* **Brief**: Skip the pictures. Set down, word for word, the lines from the start of the material up to and including the line with "random.seed(7)".

====

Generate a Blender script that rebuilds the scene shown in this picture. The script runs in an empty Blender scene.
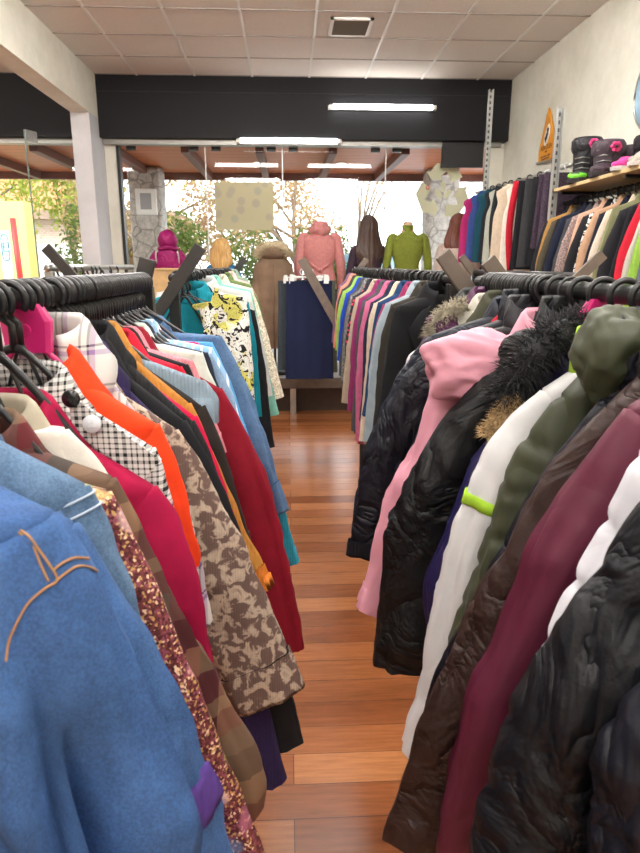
import bpy, bmesh, math, random
from mathutils import Vector, noise
PI = math.pi
scene = bpy.context.scene
COL = scene.collection
random.seed(7)

# ------------------------------------------------------------------ materials
def new_mat(name):
    m = bpy.data.materials.new(name); m.use_nodes = True
    nt = m.node_tree
    b = nt.nodes['Principled BSDF']
    return m, nt, b
def N(nt, typ, **kw):
    n = nt.nodes.new(typ)
    for k, v in kw.items():
        if k in n.inputs.keys() if hasattr(n.inputs, 'keys') else False:
            n.inputs[k].default_value = v
        else:
            setattr(n, k, v)
    return n
def lin(c):
    return tuple(((x / 12.92) if x <= 0.04045 else ((x + 0.055) / 1.055) ** 2.4) for x in c)
def rgb(r, g, b):
    return lin((r / 255, g / 255, b / 255)) + (1,)
def obj_coords(nt):
    return nt.nodes.new('ShaderNodeTexCoord').outputs['Object']
def noise_node(nt, scale, detail=3, vec=None, rough=0.6):
    n = nt.nodes.new('ShaderNodeTexNoise')
    n.inputs['Scale'].default_value = scale; n.inputs['Detail'].default_value = detail
    n.inputs['Roughness'].default_value = rough
    nt.links.new(vec if vec else obj_coords(nt), n.inputs['Vector'])
    return n.outputs['Fac']
def ramp(nt, fac, stops, const=False):
    r = nt.nodes.new('ShaderNodeValToRGB')
    if const: r.color_ramp.interpolation = 'CONSTANT'
    e = r.color_ramp.elements
    while len(e) < len(stops): e.new(0.5)
    for i, (p, c) in enumerate(stops):
        e[i].position = p; e[i].color = c
    nt.links.new(fac, r.inputs['Fac'])
    return r.outputs['Color']
def mathn(nt, op, a, b=None):
    n = nt.nodes.new('ShaderNodeMath'); n.operation = op
    for i, v in enumerate((a, b)):
        if v is None: continue
        if isinstance(v, (int, float)): n.inputs[i].default_value = v
        else: nt.links.new(v, n.inputs[i])
    return n.outputs[0]
def mix(nt, fac, a, b, mode='MIX'):
    n = nt.nodes.new('ShaderNodeMix'); n.data_type = 'RGBA'; n.blend_type = mode
    for sock, v in ((n.inputs[0], fac), (n.inputs[6], a), (n.inputs[7], b)):
        if isinstance(v, (int, float, tuple)): sock.default_value = v
        else: nt.links.new(v, sock)
    return n.outputs[2]
def bump(nt, b, h, strength, dist=0.002):
    n = nt.nodes.new('ShaderNodeBump')
    n.inputs['Strength'].default_value = strength; n.inputs['Distance'].default_value = dist
    nt.links.new(h, n.inputs['Height']); nt.links.new(n.outputs[0], b.inputs['Normal'])
def shade(c, k):
    return tuple(min(1, x * k) for x in c[:3]) + (1,)

MATS = {}
def plain(name, c, rough=0.6, metal=0.0, var=0.0, bscale=0, bstr=0.3):
    if name in MATS: return MATS[name]
    m, nt, b = new_mat(name)
    b.inputs['Base Color'].default_value = c; b.inputs['Roughness'].default_value = rough
    b.inputs['Metallic'].default_value = metal
    if var:
        f = noise_node(nt, 18, 4)
        nt.links.new(ramp(nt, f, [(0.3, shade(c, 1 - var)), (0.7, shade(c, 1 + var))]), b.inputs['Base Color'])
    if bscale: bump(nt, b, noise_node(nt, bscale, 3), bstr)
    MATS[name] = m
    return m
def cloth(c, kind='woven'):
    key = 'cloth_%s_%02x%02x%02x' % ((kind,) + tuple(int(255 * x ** 0.4545) for x in c[:3]))
    if key in MATS: return MATS[key]
    m, nt, b = new_mat(key)
    oc = obj_coords(nt)
    col = None
    rough = 0.85; spec = 0.25
    if kind == 'woven':
        f = noise_node(nt, 30, 5, oc)
        col = ramp(nt, f, [(0.3, shade(c, 0.9)), (0.7, shade(c, 1.1))])
        bump(nt, b, noise_node(nt, 350, 2, oc), 0.35, 0.001)
    elif kind == 'nylon':
        rough = 0.5; spec = 0.27
        f = noise_node(nt, 14, 4, oc)
        col = ramp(nt, f, [(0.3, shade(c, 0.94)), (0.7, shade(c, 1.06))])
        wn = nt.nodes.new('ShaderNodeTexNoise'); wn.inputs['Scale'].default_value = 7.5; wn.inputs['Detail'].default_value = 3.5; wn.inputs['Distortion'].default_value = 1.3
        nt.links.new(oc, wn.inputs['Vector'])
        rid = mathn(nt, 'ABSOLUTE', mathn(nt, 'SUBTRACT', wn.outputs['Fac'], .5))
        rid = mathn(nt, 'POWER', mathn(nt, 'MINIMUM', mathn(nt, 'MULTIPLY', rid, 6.0), 1.0), .6)
        h = mathn(nt, 'ADD', rid, mathn(nt, 'MULTIPLY', noise_node(nt, 40, 4, oc), .35))
        bump(nt, b, h, 0.55, 0.012)
    elif kind == 'smooth':
        rough = 0.5; spec = 0.35
        col = ramp(nt, noise_node(nt, 14, 4, oc), [(0.3, shade(c, 0.95)), (0.7, shade(c, 1.05))])
        wn = nt.nodes.new('ShaderNodeTexNoise'); wn.inputs['Scale'].default_value = 4.0; wn.inputs['Detail'].default_value = 2; wn.inputs['Distortion'].default_value = .8
        nt.links.new(oc, wn.inputs['Vector'])
        rid = mathn(nt, 'MINIMUM', mathn(nt, 'MULTIPLY', mathn(nt, 'ABSOLUTE', mathn(nt, 'SUBTRACT', wn.outputs['Fac'], .5)), 9.0), 1.0)
        bump(nt, b, mathn(nt, 'ADD', rid, mathn(nt, 'MULTIPLY', noise_node(nt, 30, 3, oc), .25)), 0.3, 0.008)
    elif kind == 'denim':
        f = noise_node(nt, 22, 6, oc, 0.75)
        col = ramp(nt, f, [(0.28, shade(c, 0.6)), (0.52, shade(c, .92)), (0.8, shade(c, 1.5))])
        mp = nt.nodes.new('ShaderNodeMapping'); mp.inputs['Scale'].default_value = (22, 22, 3); nt.links.new(oc, mp.inputs['Vector'])
        fd = ramp(nt, noise_node(nt, 1.0, 4, mp.outputs[0]), [(.3, (.72, .74, .78, 1)), (.7, (1.3, 1.27, 1.2, 1))])
        col = mix(nt, 1.0, col, fd, 'MULTIPLY')
        g = noise_node(nt, 420, 2, oc)
        col = mix(nt, 0.3, col, ramp(nt, g, [(0.35, shade(c, 0.4)), (0.65, shade(c, 1.6))]))
        bump(nt, b, g, 0.4, 0.001)
    elif kind == 'tweed':
        f = noise_node(nt, 120, 4, oc, 0.8)
        col = ramp(nt, f, [(0.35, shade(c, 0.35)), (0.5, c), (0.62, shade(c, 1.9))])
        bump(nt, b, f, 0.5, 0.002)
    elif kind == 'knit':
        s = nt.nodes.new('ShaderNodeSeparateXYZ'); nt.links.new(oc, s.inputs[0])
        f = mathn(nt, 'SINE', mathn(nt, 'MULTIPLY', s.outputs['X'], 900))
        col = ramp(nt, noise_node(nt, 40, 4, oc), [(0.3, shade(c, 0.88)), (0.7, shade(c, 1.12))])
        bump(nt, b, f, 0.4, 0.001)
    elif kind == 'velvet':
        f = noise_node(nt, 9, 4, oc)
        col = ramp(nt, f, [(0.3, shade(c, 0.8)), (0.7, shade(c, 1.2))])
        b.inputs['Sheen Weight'].default_value = 0.5
        b.inputs['Sheen Tint'].default_value = shade(c, 2)
    if col: nt.links.new(col, b.inputs['Base Color'])
    b.inputs['Roughness'].default_value = rough
    b.inputs['Specular IOR Level'].default_value = spec
    MATS[key] = m
    return m
def axis(nt, oc, ax):
    s = nt.nodes.new('ShaderNodeSeparateXYZ'); nt.links.new(oc, s.inputs[0])
    return s.outputs[ax]
def stripes(nt, v, period, stops):
    f = mathn(nt, 'FRACT', mathn(nt, 'MULTIPLY', mathn(nt, 'ADD', v, 40.0), 1.0 / period))
    return ramp(nt, f, stops, const=True)
def fabric_pattern(name, fn, rough=0.85):
    if name in MATS: return MATS[name]
    m, nt, b = new_mat(name)
    oc = obj_coords(nt)
    nt.links.new(fn(nt, oc, b), b.inputs['Base Color'])
    b.inputs['Roughness'].default_value = rough
    b.inputs['Specular IOR Level'].default_value = 0.25
    MATS[name] = m
    return m
def warp(nt, oc, amt=0.02, sc=6):
    n = nt.nodes.new('ShaderNodeTexNoise'); n.inputs['Scale'].default_value = sc; nt.links.new(oc, n.inputs['Vector'])
    v = nt.nodes.new('ShaderNodeVectorMath'); v.operation = 'MULTIPLY_ADD'
    nt.links.new(n.outputs['Color'], v.inputs[0]); v.inputs[1].default_value = (amt, amt, amt); nt.links.new(oc, v.inputs[2])
    return v.outputs[0]
def p_plaid(stx, stz, px, pz):
    def fn(nt, oc, b):
        oc = warp(nt, oc)
        return mix(nt, 0.5, stripes(nt, axis(nt, oc, 'X'), px, stx), stripes(nt, axis(nt, oc, 'Z'), pz, stz))
    return fn
def p_leopard(nt, oc, b):
    n = nt.nodes.new('ShaderNodeTexNoise'); n.inputs['Scale'].default_value = 50; n.inputs['Detail'].default_value = 2.5
    n.inputs['Distortion'].default_value = 0.5
    nt.links.new(oc, n.inputs['Vector'])
    base = ramp(nt, n.outputs['Fac'], [(0.0, rgb(92, 72, 68)), (0.48, rgb(104, 84, 77)), (0.54, rgb(168, 150, 134)), (0.64, rgb(184, 166, 147)), (0.74, rgb(120, 98, 90))])
    s = mathn(nt, 'SINE', mathn(nt, 'MULTIPLY', axis(nt, oc, 'X'), 1400))
    bump(nt, b, s, 0.3, 0.001)
    return base
def p_sequin(nt, oc, b):
    v = nt.nodes.new('ShaderNodeTexVoronoi'); v.inputs['Scale'].default_value = 330; nt.links.new(oc, v.inputs['Vector'])
    big = nt.nodes.new('ShaderNodeTexVoronoi'); big.inputs['Scale'].default_value = 24; nt.links.new(warp(nt, oc, 0.03, 20), big.inputs['Vector'])
    h = nt.nodes.new('ShaderNodeSeparateColor'); nt.links.new(v.outputs['Color'], h.inputs[0])
    hb = nt.nodes.new('ShaderNodeSeparateColor'); nt.links.new(big.outputs['Color'], hb.inputs[0])
    fl = ramp(nt, hb.outputs[0], [(0, rgb(200, 120, 150)), (0.25, rgb(120, 160, 90)), (0.4, rgb(230, 190, 190)), (0.6, rgb(110, 140, 190)), (0.7, rgb(215, 185, 120)), (0.85, rgb(170, 90, 130))], True)
    back = ramp(nt, h.outputs[0], [(0, rgb(90, 40, 45)), (0.3, rgb(120, 60, 60)), (0.55, rgb(70, 30, 35)), (0.62, rgb(150, 80, 96)), (0.78, rgb(205, 165, 105)), (0.9, rgb(245, 215, 180))], True)
    inside = ramp(nt, big.outputs['Distance'], [(0, (1, 1, 1, 1)), (0.3, (1, 1, 1, 1)), (0.42, (0, 0, 0, 1))])
    petals = mix(nt, 0.35, fl, back)
    c = mix(nt, inside, back, petals)
    bump(nt, b, h.outputs[1], 0.6, 0.003)
    b.inputs['Metallic'].default_value = 0.15
    return c
def p_flowers(nt, oc, b):
    n = nt.nodes.new('ShaderNodeTexNoise'); n.inputs['Scale'].default_value = 30; n.inputs['Detail'].default_value = 2; n.inputs['Distortion'].default_value = 2.2
    nt.links.new(oc, n.inputs['Vector'])
    m = nt.nodes.new('ShaderNodeTexNoise'); m.inputs['Scale'].default_value = 14; nt.links.new(oc, m.inputs['Vector'])
    ground = ramp(nt, m.outputs['Fac'], [(0, rgb(222, 214, 120)), (0.46, rgb(214, 208, 110)), (0.5, rgb(235, 234, 226))], False)
    k = ramp(nt, n.outputs['Fac'], [(0, (1, 1, 1, 1)), (0.42, (1, 1, 1, 1)), (0.45, (0, 0, 0, 1)), (0.55, (0, 0, 0, 1)), (0.58, (.4, .4, .4, 1)), (0.62, (0, 0, 0, 1))])
    return mix(nt, k, ground, rgb(30, 28, 30))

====

* **Output for this task**:
Generate a Blender script that rebuilds the scene shown in this picture. The script runs in an empty Blender scene.
import bpy, bmesh, math, random
from mathutils import Vector, noise
PI = math.pi
scene = bpy.context.scene
COL = scene.collection
random.seed(7)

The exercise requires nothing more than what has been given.